### SHORT TASK:
Only the pictures are omitted; repeat all other data exactly.

==============================

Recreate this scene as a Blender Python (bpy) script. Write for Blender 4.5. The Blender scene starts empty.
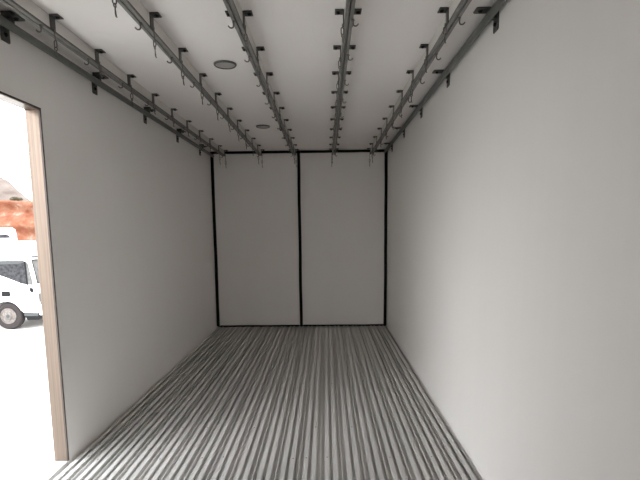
import bpy, bmesh, math, random
from mathutils import Vector, Matrix, noise

random.seed(7)
SC = bpy.context.scene
COL = SC.collection
PI = math.pi

# ------------------------------------------------------------------ camera
cam_d = bpy.data.cameras.new('camera')
cam = bpy.data.objects.new('camera', cam_d)
COL.objects.link(cam)
right = Vector((0.99988, 0.01140, -0.01077))
down = Vector((-0.00923, -0.12718, -0.99184))
fwd = Vector((-0.01268, 0.99181, -0.12705))
m = Matrix((( right.x, -down.x, -fwd.x, 0), (right.y, -down.y, -fwd.y, 0), (right.z, -down.z, -fwd.z, 0), (0, 0, 0, 1)))
cam.matrix_world = m
cam_d.sensor_width = 36.0
cam_d.lens = 36.0 * 480 / 640
cam_d.shift_y = 50.2 / 640
cam_d.clip_start = 0.02
cam_d.clip_end = 500
SC.camera = cam

# ------------------------------------------------------------------ world, sun, exposure
SKY = 7.0
GLOW, GLOW_N = 0.9, 6.0
SUN = 0.8
world = bpy.data.worlds.new('world')
SC.world = world
world.use_nodes = True
wn = world.node_tree
bg = wn.nodes['Background']
tc = wn.nodes.new('ShaderNodeTexCoord')
sep = wn.nodes.new('ShaderNodeSeparateXYZ')
ramp = wn.nodes.new('ShaderNodeValToRGB')
ramp.color_ramp.elements[0].position = 0.0
ramp.color_ramp.elements[0].color = (1.0, 0.985, 0.97, 1)
ramp.color_ramp.elements[1].position = 1.0
ramp.color_ramp.elements[1].color = (0.86, 0.93, 1.0, 1)
wn.links.new(tc.outputs['Generated'], sep.inputs[0])
wn.links.new(sep.outputs['Z'], ramp.inputs[0])
wn.links.new(ramp.outputs[0], bg.inputs['Color'])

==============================

### TASK RESULT:
Recreate this scene as a Blender Python (bpy) script. Write for Blender 4.5. The Blender scene starts empty.
import bpy, bmesh, math, random
from mathutils import Vector, Matrix, noise

random.seed(7)
SC = bpy.context.scene
COL = SC.collection
PI = math.pi

# ------------------------------------------------------------------ camera
cam_d = bpy.data.cameras.new('camera')
cam = bpy.data.objects.new('camera', cam_d)
COL.objects.link(cam)
right = Vector((0.99988, 0.01140, -0.01077))
down = Vector((-0.00923, -0.12718, -0.99184))
fwd = Vector((-0.01268, 0.99181, -0.12705))
m = Matrix((( right.x, -down.x, -fwd.x, 0), (right.y, -down.y, -fwd.y, 0), (right.z, -down.z, -fwd.z, 0), (0, 0, 0, 1)))
cam.matrix_world = m
cam_d.sensor_width = 36.0
cam_d.lens = 36.0 * 480 / 640
cam_d.shift_y = 50.2 / 640
cam_d.clip_start = 0.02
cam_d.clip_end = 500
SC.camera = cam

# ------------------------------------------------------------------ world, sun, exposure
SKY = 7.0
GLOW, GLOW_N = 0.9, 6.0
SUN = 0.8
world = bpy.data.worlds.new('world')
SC.world = world
world.use_nodes = True
wn = world.node_tree
bg = wn.nodes['Background']
tc = wn.nodes.new('ShaderNodeTexCoord')
sep = wn.nodes.new('ShaderNodeSeparateXYZ')
ramp = wn.nodes.new('ShaderNodeValToRGB')
ramp.color_ramp.elements[0].position = 0.0
ramp.color_ramp.elements[0].color = (1.0, 0.985, 0.97, 1)
ramp.color_ramp.elements[1].position = 1.0
ramp.color_ramp.elements[1].color = (0.86, 0.93, 1.0, 1)
wn.links.new(tc.outputs['Generated'], sep.inputs[0])
wn.links.new(sep.outputs['Z'], ramp.inputs[0])
wn.links.new(ramp.outputs[0], bg.inputs['Color'])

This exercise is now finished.